* _Request_
Take the listing from its first line through the line that contains "p = [rnd.uniform(0, 6.28)" and please retype those lines exactly, leaving out the pictures.

* _Input material_
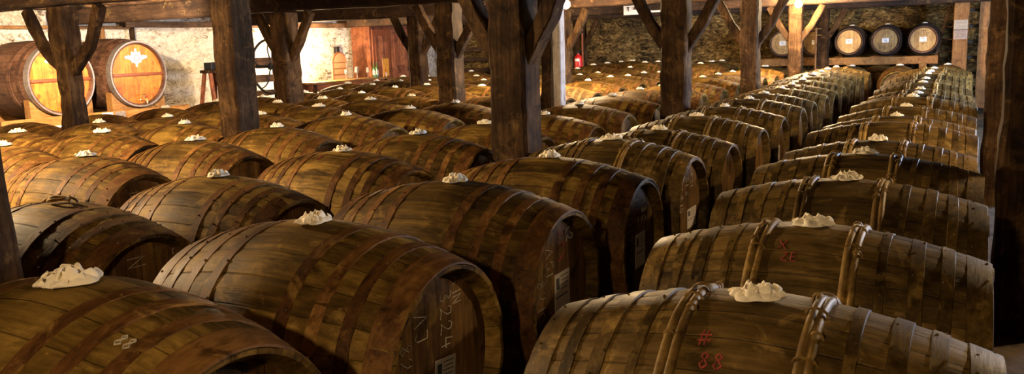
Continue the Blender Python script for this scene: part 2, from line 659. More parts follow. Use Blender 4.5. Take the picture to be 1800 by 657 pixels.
# ------------------------------------------------------------------ bung cloths
def cloth_mesh(seed):
    """a rag bunched into a rosette: frilled rings standing on a draped wavy skirt."""
    rnd = random.Random(seed)
    bm = bmesh.new()
    nu = 120
    th = .0018
    ex, ey = rnd.uniform(1.15, 1.4), rnd.uniform(.85, 1.0)

    def sheet(nv, fn):
        top = [[Vector(fn(2 * PI * i / nu, j / (nv - 1))) for j in range(nv)] for i in range(nu)]
        T, B = [], []
        for i in range(nu):
            r1, r2 = [], []
            for j in range(nv):
                p = top[i][j]
                du = top[(i + 1) % nu][j] - top[i - 1][j]
                dv = top[i][min(j + 1, nv - 1)] - top[i][max(j - 1, 0)]
                nn = du.cross(dv)
                nn = nn.normalized() if nn.length > 1e-9 else Vector((0, 0, 1))
                r1.append(bm.verts.new(p + nn * th / 2))
                r2.append(bm.verts.new(p - nn * th / 2))
            T.append(r1)
            B.append(r2)
        for i in range(nu):
            k = (i + 1) % nu
            for j in range(nv - 1):
                bm.faces.new((T[i][j], T[k][j], T[k][j + 1], T[i][j + 1]))
                bm.faces.new((B[i][j], B[i][j + 1], B[k][j + 1], B[k][j]))
            bm.faces.new((T[i][0], B[i][0], B[k][0], T[k][0]))
            bm.faces.new((T[i][-1], T[k][-1], B[k][-1], B[i][-1]))

    def frill(r0, h, splay, amp, n, z0, nv=9):
        p = [rnd.uniform(0, 6.28) for _ in range(6)]

        def fn(a, t):
            w = math.sin(n * a + p[0] + 1.1 * math.sin(2 * a + p[1])) + .5 * math.sin((2 * n - 1) * a + p[2])
            bulge = math.sin(PI * t)
            r = r0 * (1 + .16 * math.sin(2 * a + p[3])) + splay * bulge - .001 * t + amp * (.35 + .9 * bulge) * w
            z = z0 + h * (1 - math.cos(t * 2.2)) * .63 * (.85 + .30 * math.sin(2 * a + p[4]) + .16 * math.sin(n * a + p[5])) + .003 * noise.noise(Vector((8 * math.cos(a), 8 * math.sin(a), t * 3 + seed)))
            tw = .16 * t * w
            return (r * math.cos(a + tw) * ex, r * math.sin(a + tw) * ey, max(z, .0012))
        sheet(nv, fn)
    q = [rnd.uniform(0, 6.28) for _ in range(5)]

    def skirt(a, t):
        w = math.sin(6 * a + q[0] + math.sin(2 * a)) + .5 * math.sin(11 * a + q[1])
        R1 = .049 * (1 + .12 * math.sin(2 * a + q[2]) + .08 * math.sin(5 * a + q[3]))
        r = .004 + (R1 - .004) * t
        z = .002 + .016 * (1 - t) ** .6 * (1 + .15 * w) + .0055 * t * max(0, w) * math.sin(PI * min(1, t * .95))
        return (r * math.cos(a) * ex, r * math.sin(a) * ey, z)
    sheet(12, skirt)
    frill(.037, .017, .006, .0048, 8, .001)
    frill(.023, .024, .005, .0046, 6, .002)
    frill(.010, .022, .004, .0035, 4, .004)
    return to_mesh(bm, 'bung_cloth', True, math.radians(70))


CLOTH = [cloth_mesh(s) for s in range(6)]
for m in CLOTH:
    m.materials.append(M['cloth'])


def cord_ring_mesh():
    bm = bmesh.new()
    pts = []
    for i in range(60):
        a = i / 59 * 4.4 * PI
        r = .040 + .006 * math.sin(a * 1.7)
        pts.append((r * 1.2 * math.cos(a), r * .75 * math.sin(a), .006 + .010 * abs(math.sin(a * .9)) + .005 * i / 59))
    add_tube(bm, pts, .0065, 8)
    add_tube(bm, [(.045, 0, .012), (.06, .004, .022), (.075, .012, .012), (.088, .01, .004)], .006, 8)
    add_tube(bm, [(-.045, 0, .008), (-.062, -.006, .012), (-.075, -.012, .003)], .006, 8)
    me = to_mesh(bm, 'cord_ring')
    me.materials.append(M['rope'])
    return me


CORD = cord_ring_mesh()

# ------------------------------------------------------------------ writing
G = {
    '0': [[(.5, 1), (.15, .8), (.1, .35), (.35, 0), (.7, .15), (.85, .6), (.7, .9), (.5, 1)]],
    '1': [[(.5, 1), (.5, 0)]],
    '2': [[(.1, .75), (.3, 1), (.7, .95), (.75, .65), (.4, .3), (.05, .05), (.45, .1), (.9, 0)]],
    '3': [[(.1, .9), (.5, 1), (.75, .8), (.35, .55), (.8, .35), (.6, .02), (.1, .1)]],
    '4': [[(.3, 1), (.1, .4), (.9, .4)], [(.7, .75), (.65, 0)]],
    '5': [[(.85, 1), (.25, 1), (.2, .6), (.7, .55), (.8, .2), (.45, 0), (.1, .1)]],
    '6': [[(.7, 1), (.25, .7), (.1, .25), (.4, 0), (.75, .2), (.6, .5), (.2, .4)]],
    '7': [[(.1, 1), (.9, 1), (.35, 0)]],
    '8': [[(.5, .55), (.2, .8), (.5, 1), (.8, .8), (.5, .55), (.15, .25), (.45, 0), (.85, .25), (.5, .55)]],
    '9': [[(.8, .7), (.5, .5), (.2, .75), (.5, 1), (.8, .75), (.7, .3), (.4, 0)]],
    'A': [[(0, 0), (.45, 1), (.9, 0)], [(.2, .35), (.75, .35)]],
    'D': [[(.15, 0), (.15, 1), (.65, .85), (.85, .5), (.6, .1), (.15, 0)]],
    'E': [[(.8, 1), (.15, 1), (.15, 0), (.85, 0)], [(.15, .5), (.65, .5)]],
    'I': [[(.5, 1), (.5, 0)]],
    'J': [[(.2, 1), (.8, 1), (.75, .2), (.45, 0), (.15, .2)]],
    'L': [[(.2, 1), (.2, 0), (.8, .05)]],
    'N': [[(.1, 0), (.1, 1), (.8, 0), (.8, 1)]],
    'P': [[(.2, 0), (.2, 1), (.75, .9), (.7, .55), (.2, .5)]],
    'R': [[(.2, 0), (.2, 1), (.75, .9), (.7, .55), (.2, .5), (.8, 0)]],
    'S': [[(.85, .9), (.4, 1), (.15, .75), (.75, .35), (.6, .02), (.1, .1)]],
    'X': [[(.05, 1), (.9, 0)], [(.85, 1), (.1, 0)]],
    'Z': [[(.1, 1), (.85, .95), (.1, .05), (.9, 0)]],
    '#': [[(.3, 1), (.2, 0)], [(.7, 1), (.6, 0)], [(0, .65), (1, .7)], [(0, .3), (1, .35)]],
    ' ': [],
}


def strokes(text, size, adv=.95):
    out = []
    x = 0
    for ch in text:
        for s in G[ch]:
            out.append([((x + px * .62) * size, (py - .5) * size) for px, py in s])
        x += adv * (.55 if ch in '1I ' else .8)
    return out


def head_writing(parent, lines, name='chalk_writing', mat='chalk'):
    """lines: (text, y, ztop, size); characters lie on their side and read downwards."""
    xh = L_B - .0445
    for text, y, zt, size in lines:
        bm = bmesh.new()
        rnd = random.Random(hash(text) % 1000 if False else len(text) * 7 + int(y * 1000))
        for s in strokes(text, size):
            # rotate 90 degrees clockwise as the reader faces -X (reader's right is +Y)
            pts = [(xh, y + v + rnd.uniform(-1, 1) * .0015, R_B + zt - u) for u, v in s]
            dense = []
            for a, b in zip(pts, pts[1:]):
                for i in range(3):
                    dense.append(Vector(a).lerp(Vector(b), i / 3))
            dense.append(Vector(pts[-1]))
            add_tube(bm, dense, .0015, 5)
        obj(name, bm, M[mat], parent)


def top_writing(parent, lines, name='pink_marks', mat='pinkchalk'):
    """marks on the staves: (text, x, angle from the top towards -Y, size)."""
    bm = bmesh.new()
    for text, x0, ang, size in lines:
        for s in strokes(text, size):
            dense = []
            pts = [Vector((u, v)) for u, v in s]
            for a, b in zip(pts, pts[1:]):
                for i in range(4):
                    dense.append(a.lerp(b, i / 4))
            dense.append(pts[-1])
            P3 = []
            for q in dense:
                x = x0 + q.x
                r = rad(x) + .001
                th = -(ang - q.y / r)
                P3.append((x, r * math.sin(th), R_B + r * math.cos(th)))
            add_tube(bm, P3, .0021, 5)
    return obj(name, bm, M[mat], parent)


def head_label(parent, y, z, w, h, tilt=0.0, mat='paper', marks=True):
    bm = bmesh.new()
    x = L_B - .0445
    add_box(bm, (0, 0, 0), (.0012, w, h))
    fs = set(bm.faces)
    if marks:
        n0 = len(bm.faces)
        for i in range(4):
            add_box(bm, (.0008, w * .14, h * (.40 - .10 * i)), (.0008, w * (.52 - .08 * (i % 2)), h * .018))
        add_box(bm, (.0008, -w * .30, h * .26), (.0008, w * .20, h * .26))
        add_box(bm, (.0008, -w * .05, h * -.06), (.0008, w * .78, h * .03))
        for f in bm.faces:
            if f not in fs:
                f.material_index = 1
    rot = Matrix.Rotation(tilt, 4, 'X')
    bmesh.ops.rotate(bm, cent=(0, 0, 0), matrix=rot, verts=bm.verts)
    bmesh.ops.translate(bm, vec=(x + .0004, y, R_B + z), verts=bm.verts)
    return link('paper_label', to_mesh(bm, 'paper_label', False), [M[mat], M['ink']], parent)


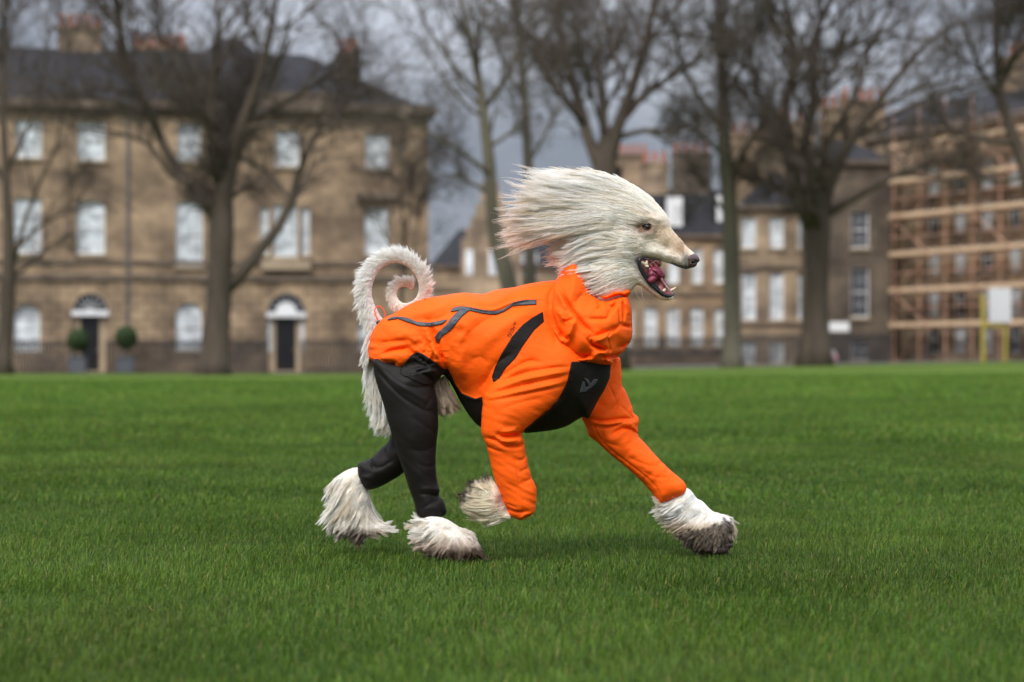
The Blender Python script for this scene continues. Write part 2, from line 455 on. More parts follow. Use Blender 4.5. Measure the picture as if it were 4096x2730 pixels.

* _Complete answer_
Continue the Blender Python script for this scene: part 2, from line 659. More parts follow. Use Blender 4.5. Take the picture to be 1800 by 657 pixels.
# ------------------------------------------------------------------ bung cloths
def cloth_mesh(seed):
    """a rag bunched into a rosette: frilled rings standing on a draped wavy skirt."""
    rnd = random.Random(seed)
    bm = bmesh.new()
    nu = 120
    th = .0018
    ex, ey = rnd.uniform(1.15, 1.4), rnd.uniform(.85, 1.0)

    def sheet(nv, fn):
        top = [[Vector(fn(2 * PI * i / nu, j / (nv - 1))) for j in range(nv)] for i in range(nu)]
        T, B = [], []
        for i in range(nu):
            r1, r2 = [], []
            for j in range(nv):
                p = top[i][j]
                du = top[(i + 1) % nu][j] - top[i - 1][j]
                dv = top[i][min(j + 1, nv - 1)] - top[i][max(j - 1, 0)]
                nn = du.cross(dv)
                nn = nn.normalized() if nn.length > 1e-9 else Vector((0, 0, 1))
                r1.append(bm.verts.new(p + nn * th / 2))
                r2.append(bm.verts.new(p - nn * th / 2))
            T.append(r1)
            B.append(r2)
        for i in range(nu):
            k = (i + 1) % nu
            for j in range(nv - 1):
                bm.faces.new((T[i][j], T[k][j], T[k][j + 1], T[i][j + 1]))
                bm.faces.new((B[i][j], B[i][j + 1], B[k][j + 1], B[k][j]))
            bm.faces.new((T[i][0], B[i][0], B[k][0], T[k][0]))
            bm.faces.new((T[i][-1], T[k][-1], B[k][-1], B[i][-1]))

    def frill(r0, h, splay, amp, n, z0, nv=9):
        p = [rnd.uniform(0, 6.28) for _ in range(6)]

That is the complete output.